§ Given exercise: Each record below must be returned exactly as shown.

§ Records provided:
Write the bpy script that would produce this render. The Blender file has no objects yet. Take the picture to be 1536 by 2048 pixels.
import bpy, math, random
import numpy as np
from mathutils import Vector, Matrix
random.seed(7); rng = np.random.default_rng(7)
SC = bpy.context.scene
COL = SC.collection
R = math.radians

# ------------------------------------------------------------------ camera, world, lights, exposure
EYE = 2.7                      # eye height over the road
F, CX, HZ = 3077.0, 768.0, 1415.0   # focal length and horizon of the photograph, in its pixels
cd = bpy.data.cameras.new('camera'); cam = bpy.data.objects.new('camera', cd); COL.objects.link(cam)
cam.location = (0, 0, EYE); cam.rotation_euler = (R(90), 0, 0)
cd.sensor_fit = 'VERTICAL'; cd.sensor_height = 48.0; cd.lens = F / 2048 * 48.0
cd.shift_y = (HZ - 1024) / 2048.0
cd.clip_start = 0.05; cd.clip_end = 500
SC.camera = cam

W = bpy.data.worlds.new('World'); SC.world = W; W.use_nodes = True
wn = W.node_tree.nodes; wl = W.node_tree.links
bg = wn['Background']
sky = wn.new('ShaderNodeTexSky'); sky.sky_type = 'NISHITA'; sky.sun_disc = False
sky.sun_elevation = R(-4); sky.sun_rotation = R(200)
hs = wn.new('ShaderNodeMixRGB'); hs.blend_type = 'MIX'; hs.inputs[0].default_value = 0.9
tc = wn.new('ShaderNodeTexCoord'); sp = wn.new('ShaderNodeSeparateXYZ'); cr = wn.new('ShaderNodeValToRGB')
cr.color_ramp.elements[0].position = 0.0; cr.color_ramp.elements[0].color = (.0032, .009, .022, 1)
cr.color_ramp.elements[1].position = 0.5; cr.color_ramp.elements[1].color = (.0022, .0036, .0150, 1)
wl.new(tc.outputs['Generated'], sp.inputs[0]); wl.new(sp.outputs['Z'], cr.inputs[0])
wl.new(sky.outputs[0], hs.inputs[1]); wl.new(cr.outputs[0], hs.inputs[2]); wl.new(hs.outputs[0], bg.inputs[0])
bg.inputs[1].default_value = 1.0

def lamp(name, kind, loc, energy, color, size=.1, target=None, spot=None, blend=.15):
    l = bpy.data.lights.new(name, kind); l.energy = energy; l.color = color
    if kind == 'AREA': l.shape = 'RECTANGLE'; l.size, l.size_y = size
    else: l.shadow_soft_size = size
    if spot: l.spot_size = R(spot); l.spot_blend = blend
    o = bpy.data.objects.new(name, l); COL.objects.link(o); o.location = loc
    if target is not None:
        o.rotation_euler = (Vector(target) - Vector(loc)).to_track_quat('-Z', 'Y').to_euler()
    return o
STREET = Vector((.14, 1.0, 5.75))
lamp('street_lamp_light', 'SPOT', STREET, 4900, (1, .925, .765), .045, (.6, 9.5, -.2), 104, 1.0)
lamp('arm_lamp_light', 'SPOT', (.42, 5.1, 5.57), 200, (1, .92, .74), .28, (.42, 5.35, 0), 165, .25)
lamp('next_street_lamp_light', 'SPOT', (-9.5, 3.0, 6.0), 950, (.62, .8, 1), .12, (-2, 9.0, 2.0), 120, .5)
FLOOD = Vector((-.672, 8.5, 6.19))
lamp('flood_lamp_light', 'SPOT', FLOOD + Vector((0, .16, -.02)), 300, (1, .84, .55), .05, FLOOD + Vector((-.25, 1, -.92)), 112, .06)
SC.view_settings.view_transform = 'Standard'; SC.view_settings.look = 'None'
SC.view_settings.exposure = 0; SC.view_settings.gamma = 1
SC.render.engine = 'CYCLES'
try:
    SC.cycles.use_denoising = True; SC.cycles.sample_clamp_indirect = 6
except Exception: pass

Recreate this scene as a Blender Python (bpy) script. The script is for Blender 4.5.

§ Task response:
Write the bpy script that would produce this render. The Blender file has no objects yet. Take the picture to be 1536 by 2048 pixels.
import bpy, math, random
import numpy as np
from mathutils import Vector, Matrix
random.seed(7); rng = np.random.default_rng(7)
SC = bpy.context.scene
COL = SC.collection
R = math.radians

# ------------------------------------------------------------------ camera, world, lights, exposure
EYE = 2.7                      # eye height over the road
F, CX, HZ = 3077.0, 768.0, 1415.0   # focal length and horizon of the photograph, in its pixels
cd = bpy.data.cameras.new('camera'); cam = bpy.data.objects.new('camera', cd); COL.objects.link(cam)
cam.location = (0, 0, EYE); cam.rotation_euler = (R(90), 0, 0)
cd.sensor_fit = 'VERTICAL'; cd.sensor_height = 48.0; cd.lens = F / 2048 * 48.0
cd.shift_y = (HZ - 1024) / 2048.0
cd.clip_start = 0.05; cd.clip_end = 500
SC.camera = cam

W = bpy.data.worlds.new('World'); SC.world = W; W.use_nodes = True
wn = W.node_tree.nodes; wl = W.node_tree.links
bg = wn['Background']
sky = wn.new('ShaderNodeTexSky'); sky.sky_type = 'NISHITA'; sky.sun_disc = False
sky.sun_elevation = R(-4); sky.sun_rotation = R(200)
hs = wn.new('ShaderNodeMixRGB'); hs.blend_type = 'MIX'; hs.inputs[0].default_value = 0.9
tc = wn.new('ShaderNodeTexCoord'); sp = wn.new('ShaderNodeSeparateXYZ'); cr = wn.new('ShaderNodeValToRGB')
cr.color_ramp.elements[0].position = 0.0; cr.color_ramp.elements[0].color = (.0032, .009, .022, 1)
cr.color_ramp.elements[1].position = 0.5; cr.color_ramp.elements[1].color = (.0022, .0036, .0150, 1)
wl.new(tc.outputs['Generated'], sp.inputs[0]); wl.new(sp.outputs['Z'], cr.inputs[0])
wl.new(sky.outputs[0], hs.inputs[1]); wl.new(cr.outputs[0], hs.inputs[2]); wl.new(hs.outputs[0], bg.inputs[0])
bg.inputs[1].default_value = 1.0

def lamp(name, kind, loc, energy, color, size=.1, target=None, spot=None, blend=.15):
    l = bpy.data.lights.new(name, kind); l.energy = energy; l.color = color
    if kind == 'AREA': l.shape = 'RECTANGLE'; l.size, l.size_y = size
    else: l.shadow_soft_size = size
    if spot: l.spot_size = R(spot); l.spot_blend = blend
    o = bpy.data.objects.new(name, l); COL.objects.link(o); o.location = loc
    if target is not None:
        o.rotation_euler = (Vector(target) - Vector(loc)).to_track_quat('-Z', 'Y').to_euler()
    return o
STREET = Vector((.14, 1.0, 5.75))
lamp('street_lamp_light', 'SPOT', STREET, 4900, (1, .925, .765), .045, (.6, 9.5, -.2), 104, 1.0)
lamp('arm_lamp_light', 'SPOT', (.42, 5.1, 5.57), 200, (1, .92, .74), .28, (.42, 5.35, 0), 165, .25)
lamp('next_street_lamp_light', 'SPOT', (-9.5, 3.0, 6.0), 950, (.62, .8, 1), .12, (-2, 9.0, 2.0), 120, .5)
FLOOD = Vector((-.672, 8.5, 6.19))
lamp('flood_lamp_light', 'SPOT', FLOOD + Vector((0, .16, -.02)), 300, (1, .84, .55), .05, FLOOD + Vector((-.25, 1, -.92)), 112, .06)
SC.view_settings.view_transform = 'Standard'; SC.view_settings.look = 'None'
SC.view_settings.exposure = 0; SC.view_settings.gamma = 1
SC.render.engine = 'CYCLES'
try:
    SC.cycles.use_denoising = True; SC.cycles.sample_clamp_indirect = 6
except Exception: pass

Recreate this scene as a Blender Python (bpy) script. The script is for Blender 4.5.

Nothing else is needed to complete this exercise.